Marriage should not be the ultimate goal of the Christian life. I do feel blessed that I'm married and experiencing unconditional love from a man. And honestly, I can even appreciate the struggles that cause intense growth ... on a good day, anyway. But we're not going to stand before Christ someday as Mrs. or Mr. So and So. We're going to stand before Him alone. And we'll be accountable for the kind of person we are here on earth, whether single or married.

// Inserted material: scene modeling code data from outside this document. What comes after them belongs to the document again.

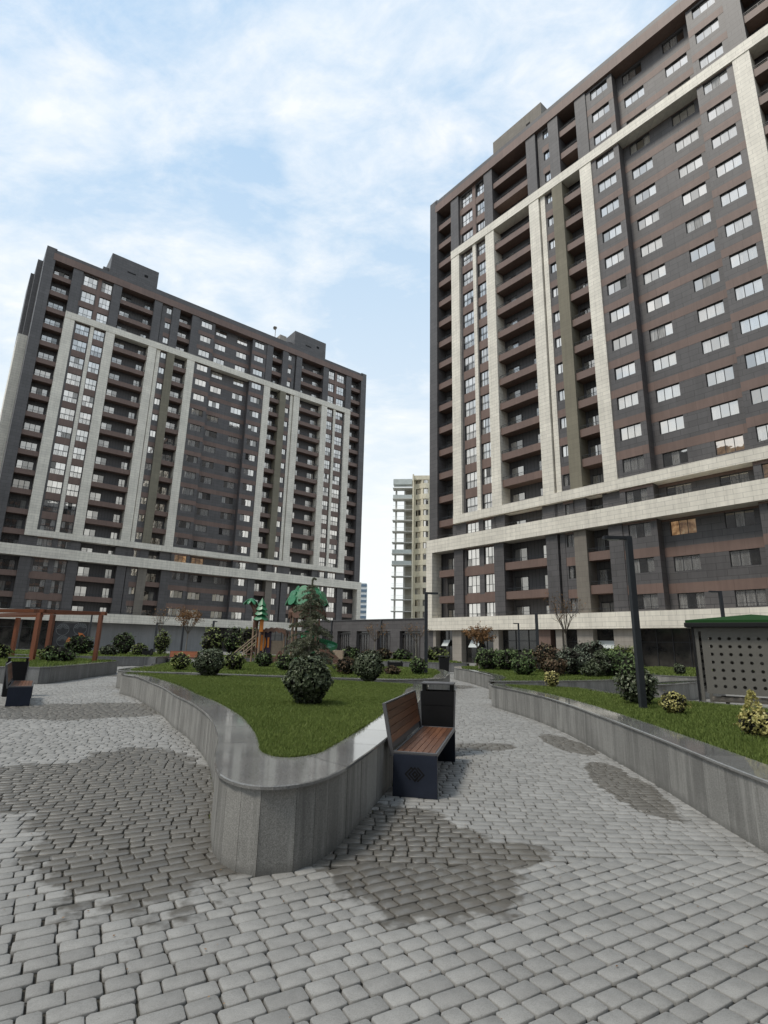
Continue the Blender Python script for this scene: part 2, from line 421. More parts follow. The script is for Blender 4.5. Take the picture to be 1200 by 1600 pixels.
# planter outlines (outer face of the wall), metres
def sharp(P): return P
P1=[(-1.0,4.36),(-.76,4.3),(-.52,4.46),(-.35,4.8),(-.21,5.3),(-.08,5.85),(.04,6.4),(.2,7.2),(.4,8.4),(.6,10),(.85,12),(1.05,14),(1.16,15.7),
    (-1.0,16.7),(-4.,17.5),(-7.95,17.85),(-6.9,16.1),(-5.35,13.6),(-4.6,12.3),(-3.92,11.0),(-3.25,9.85),(-2.62,8.6),(-2.22,7.7),(-1.93,6.9),(-1.70,6.2),(-1.52,5.5),(-1.37,5.0),(-1.22,4.62)]
P2=[(-8.95,19.3),(-6.35,18.75),(-2.9,18.2),(.1,17.75),(1.9,18.7),(2.45,21),(2.95,24.5),(2.2,28),(-3,30),(-8,30.5),(-10.3,27),(-9.7,23)]
R1=[(3.22,2.0),(3.2,4.),(3.25,5.3),(3.38,6.6),(3.5,8),(3.6,9.5),(3.68,11),(3.66,12.8),(3.48,14.4),(3.22,16.15),
    (3.5,16.75),(5.6,16.0),(5.85,15.2),(6.05,13.8),(6.9,12.55),(7.6,11.2),(8.6,9),(9.,6),(9.,2)]
R2=[(3.78,18.2),(7.8,20.1),(10.1,22.4),(11.5,26),(11,31),(7,33),(4.6,32),(3.9,29.5),(4.25,26.2),(4.4,22.4),(4.1,20)]
R3=[(9.4,18.5),(11.3,20.3),(13.2,21.6),(12.9,22.1),(11.,20.9),(9.1,19.1)]
R4=[(12.6,26.5),(14.3,25.2),(19,27),(24,34),(20,40),(14.5,34),(12.6,29)]
L1=[(-22,19),(-12.2,20.2),(-12.0,20.5),(-12.2,22.6),(-12.6,25.2),(-12.9,27.6),(-16.,30),(-24,33),(-36,32),(-36,20)]
L2=[(-24,35.5),(-18.9,34.6),(-15.0,36.2),(-14.6,37.),(-16,44),(-22,50),(-32,46),(-32,38)]
F1=[(-12.,38.7),(-4.,39.3),(5.2,38.6),(5.9,39.6),(5.4,44),(0,47),(-8,48),(-12.6,44)]
PL={}
def ccw(P): return P if area(P)>0 else P[::-1]

def planter(name,P,label,smooth=True,h=.6,cw=.4,gran=None,cope=None,slab=.32,soft=6,grp=None,tip=False):
    P=ccw(P); S=catmull(P,soft) if smooth else P
    # cut outline into slabs of about equal length
    top=empty(name,(0,0,0)); tag(top,label,'planter',grp)
    L=0; pts=[S[0]]; acc=0
    for i in range(1,len(S)+1):
        a=Vector(S[i-1]); b=Vector(S[i%len(S)]); d=(b-a).length; acc+=d
        if acc>=slab and i<len(S): pts.append(S[i]); acc=0
    ctr=MB(); inn=offset(pts,.12); n=len(pts)
    g=.0018
    for i in range(n):
        a=Vector(pts[i]); b=Vector(pts[(i+1)%n]); e=(b-a); 
        if e.length<1e-4: continue
        segs=max(1,round(e.length/(slab*1.1)))
        for k in range(segs):
            p=a+e*(k/segs)+e.normalized()*g; q=a+e*((k+1)/segs)-e.normalized()*g
            nn=Vector((e.y,-e.x)).normalized()*rnd.uniform(0,.003)
            p=p+nn; q=q+nn; t=rnd.random()
            pi_=p-Vector((-e.y,e.x)).normalized()*-.04; qi=q-Vector((-e.y,e.x)).normalized()*-.04
            ctr.face([(p.x,p.y,0),(q.x,q.y,0),(q.x,q.y,h-.029),(p.x,p.y,h-.029)],0,t)
            ctr.face([(p.x,p.y,0),(p.x,p.y,h-.029),(pi_.x,pi_.y,h-.029),(pi_.x,pi_.y,0)],0,t)
            ctr.face([(q.x,q.y,0),(qi.x,qi.y,0),(qi.x,qi.y,h-.029),(q.x,q.y,h-.029)],0,t)
    back=offset(pts,.012); 
    for i in range(n):
        a=back[i]; b=back[(i+1)%n]; ctr.face([(a[0],a[1],0),(b[0],b[1],0),(b[0],b[1],h-.04),(a[0],a[1],h-.04)],1,.3)
    ctr.build('wall',[gran or M_gran,M_black],top)
    # coping: slabs laid along the wall, thin overhang, eased edge
    cp=MB(); o_=offset(S,-.022); o2=offset(S,-.014); i_=roffset(S,cw); n=len(S); seg=0; t=rnd.random(); k=0
    if tip:
        idx=[k_ for k_ in range(n) if S[k_][1]<5.6]; idx.sort(key=lambda k_: k_ if k_<n//2 else k_-n)   # from left side round the tip to the right side
        ds=[0.]
        for a_,b_ in zip(idx,idx[1:]): ds.append(ds[-1]+(Vector(S[b_])-Vector(S[a_])).length)
        pl,pr=i_[idx[0]],i_[idx[-1]]
        for k_,d_ in zip(idx,ds):
            t_=d_/ds[-1]; i_[k_]=(pl[0]+(pr[0]-pl[0])*t_, pl[1]+(pr[1]-pl[1])*t_-.3*math.sin(PI*t_)**.8)
    while k<n:
        k2=(k+1)%n
        d=(Vector(S[k2])-Vector(S[k])).length; seg+=d
        a0,b0,a1,b1,ai,bi=o_[k],o_[k2],o2[k],o2[k2],i_[k],i_[k2]
        zt=h; zb=h-.028
        cp.face([(a0[0],a0[1],zb),(b0[0],b0[1],zb),(b0[0],b0[1],zt-.007),(a0[0],a0[1],zt-.007)],0,t)
        cp.face([(a0[0],a0[1],zt-.007),(b0[0],b0[1],zt-.007),(b1[0],b1[1],zt),(a1[0],a1[1],zt)],0,t)
        cp.face([(a1[0],a1[1],zt),(b1[0],b1[1],zt),(bi[0],bi[1],zt),(ai[0],ai[1],zt)],0,t)
        cp.face([(ai[0],ai[1],zt),(bi[0],bi[1],zt),(bi[0],bi[1],zt-.1),(ai[0],ai[1],zt-.1)],0,t)
        cp.face([(b0[0],b0[1],zb),(a0[0],a0[1],zb),(ai[0],ai[1],zb),(bi[0],bi[1],zb)],0,t)
        if seg>1.0 and not (tip and a1[1]<5.2 and a1[0]>-1.45 and b1[0]<-.3):
            seg=0; t=rnd.random(); e_=(Vector(b1)-Vector(a1)).normalized()*.0025; u_=Vector(b1); w_=Vector(bi)
            cp.face([(u_.x-e_.x,u_.y-e_.y,zt+.0006),(u_.x+e_.x,u_.y+e_.y,zt+.0006),(w_.x+e_.x,w_.y+e_.y,zt+.0006),(w_.x-e_.x,w_.y-e_.y,zt+.0006)],1,.2)
        k+=1
    cp.build('coping',[cope or M_cope,M_black],top)
    so_=MB(); q=roffset(S,.1); so_.prism(q,.05,h-.045)
    so_.build('soil',M_soil,top)
    so_=MB(); q=roffset(S,.15); so_.prism(q,h-.044,h-.03); so_.build('turf',M_turf,top)
    return S,i_
q1=planter('planter',P1,'long curved granite planter with rounded tip in the foreground, bench against it',slab=.17,tip=True)
q2=planter('planter',P2,'low granite planter behind the foreground lawn, holding the conifer and a tall lamp')
q3=planter('planter',R1,'curved granite planter edging the right side of the path, nearest on the right')
q4=planter('planter',R2,'granite planter full of shrubs beyond the nearest right-hand one')
q5=planter('planter',R3,'narrow curved granite kerb wall just left of the green-roofed shelter',cw=.2)
q6=planter('planter',R4,'far right granite planter with small clipped balls by the shopfronts')
q7=planter('planter',L1,'straight sided granite planter under the timber pergola on the left',gran=M_gran2,smooth=False)
q8=planter('planter',L2,'granite planter at far left in front of the long grey wall',gran=M_gran2)
q9=planter('planter',F1,'far granite planter in front of the low dark link building',gran=M_gran2)

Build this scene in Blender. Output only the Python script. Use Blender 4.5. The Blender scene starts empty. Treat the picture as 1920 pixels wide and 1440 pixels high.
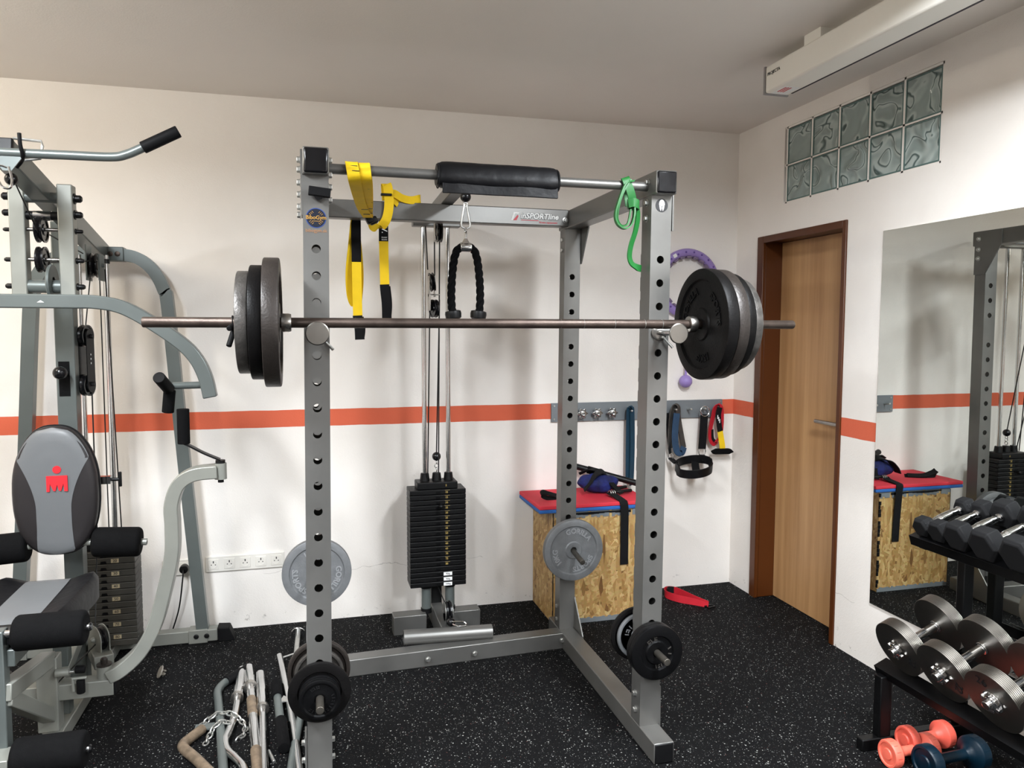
import bpy, bmesh, math, random
from mathutils import Vector, Matrix, noise
rnd = random.Random(11)
SC = bpy.context.scene
COL = SC.collection
PI = math.pi
V = Vector

# ------------------------------------------------------------------ helpers
def lin(c):
    out = []
    for v in c[:3]:
        v = v / 255.0
        out.append(v / 12.92 if v <= 0.04045 else ((v + 0.055) / 1.055) ** 2.4)
    return tuple(out) + (1.0,)

MATS = {}
def mat(name, col, rough=0.5, metal=0.0, bump=None, vary=None, spec=0.5, coat=0.0, trans=0.0, ior=1.45, aniso=0.0):
    """plain procedural material: colour with noise variation, optional noise bump"""
    m = bpy.data.materials.new(name); m.use_nodes = True
    nt = m.node_tree; b = nt.nodes['Principled BSDF']
    b.inputs['Base Color'].default_value = lin(col)
    b.inputs['Roughness'].default_value = rough
    b.inputs['Metallic'].default_value = metal
    b.inputs['Specular IOR Level'].default_value = spec
    b.inputs['Coat Weight'].default_value = coat
    b.inputs['Transmission Weight'].default_value = trans
    b.inputs['IOR'].default_value = ior
    tc = nt.nodes.new('ShaderNodeTexCoord')
    if vary:
        sc, amt = vary[0], vary[1]
        n = nt.nodes.new('ShaderNodeTexNoise'); n.inputs['Scale'].default_value = sc; n.inputs['Detail'].default_value = 4
        nt.links.new(tc.outputs['Object'], n.inputs['Vector'])
        r = nt.nodes.new('ShaderNodeValToRGB')
        c = lin(col)
        r.color_ramp.elements[0].position = 0.3; r.color_ramp.elements[1].position = 0.7
        r.color_ramp.elements[0].color = tuple(x * (1 - amt) for x in c[:3]) + (1,)
        r.color_ramp.elements[1].color = tuple(min(1, x * (1 + amt)) for x in c[:3]) + (1,)
        nt.links.new(n.outputs['Fac'], r.inputs['Fac']); nt.links.new(r.outputs['Color'], b.inputs['Base Color'])
        if len(vary) > 2:
            mr = nt.nodes.new('ShaderNodeMapRange')
            mr.inputs['To Min'].default_value = max(0.02, rough - vary[2]); mr.inputs['To Max'].default_value = min(1, rough + vary[2])
            nt.links.new(n.outputs['Fac'], mr.inputs['Value']); nt.links.new(mr.outputs['Result'], b.inputs['Roughness'])
    if bump:
        n2 = nt.nodes.new('ShaderNodeTexNoise'); n2.inputs['Scale'].default_value = bump[0]; n2.inputs['Detail'].default_value = 3
        nt.links.new(tc.outputs['Object'], n2.inputs['Vector'])
        bp = nt.nodes.new('ShaderNodeBump'); bp.inputs['Strength'].default_value = bump[1]; bp.inputs['Distance'].default_value = bump[2] if len(bump) > 2 else 0.002
        nt.links.new(n2.outputs['Fac'], bp.inputs['Height']); nt.links.new(bp.outputs['Normal'], b.inputs['Normal'])
    MATS[name] = m
    return m

def N(nt, typ, **kw):
    n = nt.nodes.new(typ)
    for k, v in kw.items():
        if k in n.inputs: n.inputs[k].default_value = v
        else: setattr(n, k, v)
    return n

class MB:
    """collects shapes and links them as ONE mesh object"""
    def __init__(s): s.v = []; s.f = []
    def add(s, vs, fs):
        o = len(s.v); s.v += [V(p) for p in vs]; s.f += [tuple(i + o for i in f) for f in fs]; return s
    def boxr(s, x0, x1, y0, y1, z0, z1):
        vs = [(x0,y0,z0),(x1,y0,z0),(x1,y1,z0),(x0,y1,z0),(x0,y0,z1),(x1,y0,z1),(x1,y1,z1),(x0,y1,z1)]
        return s.add(vs, [(0,3,2,1),(4,5,6,7),(0,1,5,4),(1,2,6,5),(2,3,7,6),(3,0,4,7)])
    def obox(s, c, ax, ay, az, dx, dy, dz):
        c = V(c); ax, ay, az = V(ax).normalized(), V(ay).normalized(), V(az).normalized()
        vs = []
        for k in (-.5, .5):
            for i, j in ((-.5,-.5),(.5,-.5),(.5,.5),(-.5,.5)): vs.append(c + ax*dx*i + ay*dy*j + az*dz*k)
        return s.add(vs, [(0,3,2,1),(4,5,6,7),(0,1,5,4),(1,2,6,5),(2,3,7,6),(3,0,4,7)])
    def bar(s, p0, p1, w, h, up=(0,0,1)):
        p0, p1 = V(p0), V(p1); d = (p1-p0); t = d.normalized(); sd = t.cross(V(up)).normalized(); u = sd.cross(t)
        return s.obox((p0+p1)/2, sd, t, u, w, d.length, h)
    def lathe(s, p, axis, prof, n=32, ref=None):
        p, a = V(p), V(axis).normalized()
        r0 = V(ref) if ref else (V((0,0,1)) if abs(a.z) < .9 else V((1,0,0)))
        u = (r0 - a*r0.dot(a)).normalized(); w = a.cross(u)
        vs = []; rings = []
        for r, t in prof:
            if r <= 1e-7: rings.append([len(vs)]); vs.append(p + a*t)
            else:
                rings.append(list(range(len(vs), len(vs)+n)))
                for k in range(n):
                    th = 2*PI*k/n; vs.append(p + a*t + (u*math.cos(th) + w*math.sin(th))*r)
        fs = []
        for A, B in zip(rings[:-1], rings[1:]):
            if len(A) == 1 and len(B) == 1: continue
            for k in range(n):
                k2 = (k+1) % n
                if len(A) == 1: fs.append((A[0], B[k2], B[k]))
                elif len(B) == 1: fs.append((A[k], A[k2], B[0]))
                else: fs.append((A[k], A[k2], B[k2], B[k]))
        return s.add(vs, fs)
    def cyl(s, p0, p1, r, r1=None, n=24):
        p0, p1 = V(p0), V(p1); L = (p1-p0).length; r1 = r if r1 is None else r1
        return s.lathe(p0, p1-p0, [(0,0),(r,0),(r1,L),(0,L)], n)
    def rcyl(s, p0, p1, r, e=.004, n=24):
        p0, p1 = V(p0), V(p1); L = (p1-p0).length
        pr = [(0,0)] + [(r-e+e*math.sin(a), e-e*math.cos(a)) for a in (0, .4, .8, 1.2, PI/2)] + [(r-e+e*math.cos(a), L-e+e*math.sin(a)) for a in (0, .4, .8, 1.2, PI/2)] + [(0,L)]
        return s.lathe(p0, p1-p0, pr, n)
    def sphere(s, c, r, n=20, m=12, sc=(1,1,1)):
        c = V(c); vs = [c + V((0,0,-r*sc[2]))]; fs = []
        for i in range(1, m):
            ph = -PI/2 + PI*i/m
            for k in range(n):
                th = 2*PI*k/n; vs.append(c + V((r*sc[0]*math.cos(ph)*math.cos(th), r*sc[1]*math.cos(ph)*math.sin(th), r*sc[2]*math.sin(ph))))
        vs.append(c + V((0,0,r*sc[2]))); last = len(vs)-1
        for k in range(n): fs.append((0, 1+(k+1)%n, 1+k))
        for i in range(m-2):
            for k in range(n):
                a = 1+i*n+k; b = 1+i*n+(k+1)%n; fs.append((a, b, b+n, a+n))
        for k in range(n): fs.append((last, 1+(m-2)*n+k, 1+(m-2)*n+(k+1)%n))
        return s.add(vs, fs)
    def torus(s, c, axis, R, r, n=32, m=10, a0=0, a1=2*PI, ref=None, sc=1.0):
        c, a = V(c), V(axis).normalized(); r0 = V(ref) if ref else (V((0,0,1)) if abs(a.z) < .9 else V((1,0,0)))
        u = (r0 - a*r0.dot(a)).normalized(); w = a.cross(u)
        full = abs(a1-a0-2*PI) < 1e-6
        pts = [c + u*math.cos(a0+(a1-a0)*k/n)*R + w*math.sin(a0+(a1-a0)*k/n)*R*sc for k in range(n if full else n+1)]
        return s.tube(pts, r, m, closed=full)
    def sweep(s, path, prof, side, closed=False, scale=None):
        path = [V(p) for p in path]; L = len(path); vs = []; fs = []; m = len(prof)
        prev = None
        for i, p in enumerate(path):
            if closed: t = (path[(i+1)%L] - path[i-1]).normalized()
            else: t = (path[min(i+1,L-1)] - path[max(i-1,0)]).normalized()
            sd = V(side[i]) if isinstance(side, list) else (prev if side == 'pt' and prev is not None else (V((0,0,1)) if side == 'pt' else V(side)))
            sd = sd - t*sd.dot(t)
            if sd.length < 1e-4: sd = t.orthogonal()
            sd.normalize(); prev = sd; up = sd.cross(t)
            k = scale[i] if scale else 1.0
            for a, b in prof: vs.append(p + sd*a*k + up*b*k)
        nseg = L if closed else L-1
        for i in range(nseg):
            j = (i+1) % L
            for q in range(m):
                q2 = (q+1) % m; fs.append((i*m+q, i*m+q2, j*m+q2, j*m+q))
        if not closed:
            fs.append(tuple(range(m))[::-1]); fs.append(tuple((L-1)*m+q for q in range(m)))
        return s.add(vs, fs)
    def tube(s, path, r, n=12, closed=False, scale=None):
        path = [V(p) for p in path]
        return s.sweep(path, [(r*math.cos(2*PI*k/n), r*math.sin(2*PI*k/n)) for k in range(n)], 'pt', closed, scale)
    def rect(s, path, w, h, side, closed=False):
        return s.sweep(path, [(-w/2,-h/2),(w/2,-h/2),(w/2,h/2),(-w/2,h/2)], side, closed)
    def prism(s, poly, o, u, v, depth):
        """polygon (2-D, counter-clockwise seen along -n) in plane o,u,v pushed by depth along u x v"""
        o, u, v = V(o), V(u).normalized(), V(v).normalized(); n = u.cross(v); k = len(poly)
        A = [o + u*a + v*b for a, b in poly]; B = [p + n*depth for p in A]
        fs = [tuple(range(k))[::-1], tuple(range(k, 2*k))]
        for i in range(k): fs.append((i, (i+1)%k, k+(i+1)%k, k+i))
        if depth < 0: fs = [f[::-1] for f in fs]
        return s.add(A+B, fs)
    def hexhead(s, p, axis, r=.009, h=.007):
        s.lathe(p, axis, [(0,0),(r,0),(r,h*.8),(r*.85,h),(0,h)], 6)
        return s
    def build(s, name, m, parent=None, bevel=0, seg=2, smooth=35, solid=0):
        loc = parent.get('_w') if parent else None
        off = V(loc) if loc is not None else V((0,0,0))
        me = bpy.data.meshes.new(name)
        me.from_pydata([tuple(p - off) for p in s.v], [], s.f); me.update()
        bm = bmesh.new(); bm.from_mesh(me); bmesh.ops.recalc_face_normals(bm, faces=bm.faces); bm.to_mesh(me); bm.free()
        me.materials.append(m if not isinstance(m, str) else MATS[m])
        o = bpy.data.objects.new(name, me); COL.objects.link(o)
        if smooth:
            for p in me.polygons: p.use_smooth = True
            me.set_sharp_from_angle(angle=math.radians(smooth))
        if solid:
            md = o.modifiers.new('wall', 'SOLIDIFY'); md.thickness = solid; md.offset = -1
        if bevel:
            md = o.modifiers.new('edge', 'BEVEL'); md.width = bevel; md.segments = seg; md.limit_method = 'ANGLE'; md.angle_limit = math.radians(40)
        if parent is not None:
            o.parent = parent
            if loc is not None: o['_w'] = list(loc)
        return o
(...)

If you are single, you're not of lesser value as a person. God's plan will take each of us down different paths, paths to be celebrated. The key is to submit your will to the Lord's, because living a life that is glorifying to God isn't about getting what you want. It's about conforming to what God wants. And that's where praying — and I mean really praying — about and discerning God's will for your life regarding marriage becomes critical. If you do feel called to marriage, shouldn't we see God as big enough to make it happen? It may not be your timetable, but if He put that desire in your heart, is He not worthy of your trust?

Of course, not everyone is called to marriage. I have the utmost admiration for my single friends who are able to minister to others to an extent that wouldn't be possible if they were married. I consider them heroes in the body of Christ. And not every single person who wants to be married feels unsatisfied or lonely. But the truth is, many do.

To these individuals I say, be encouraged — God has not forgotten about you. "[He] is close to the brokenhearted and saves those who are crushed in spirit" (Psalm 34:18). Pray that God would be the Author of your dreams. If you believe God has called you to marriage, hold fast to that dream. "God sets the lonely in families (Psalm 68:6a). Use this time now to prepare yourself for marriage. Pray for God to make you — and your spouse-to-be — ready. You can trust God for your future. "Trust in the Lord with all your heart and lean not on your own understanding; in all your ways acknowledge Him, and He will make your paths straight" (Proverbs 3:5-6).

And remember, you can find peace and joy in Christ right now knowing that you are — and will always be — His bride.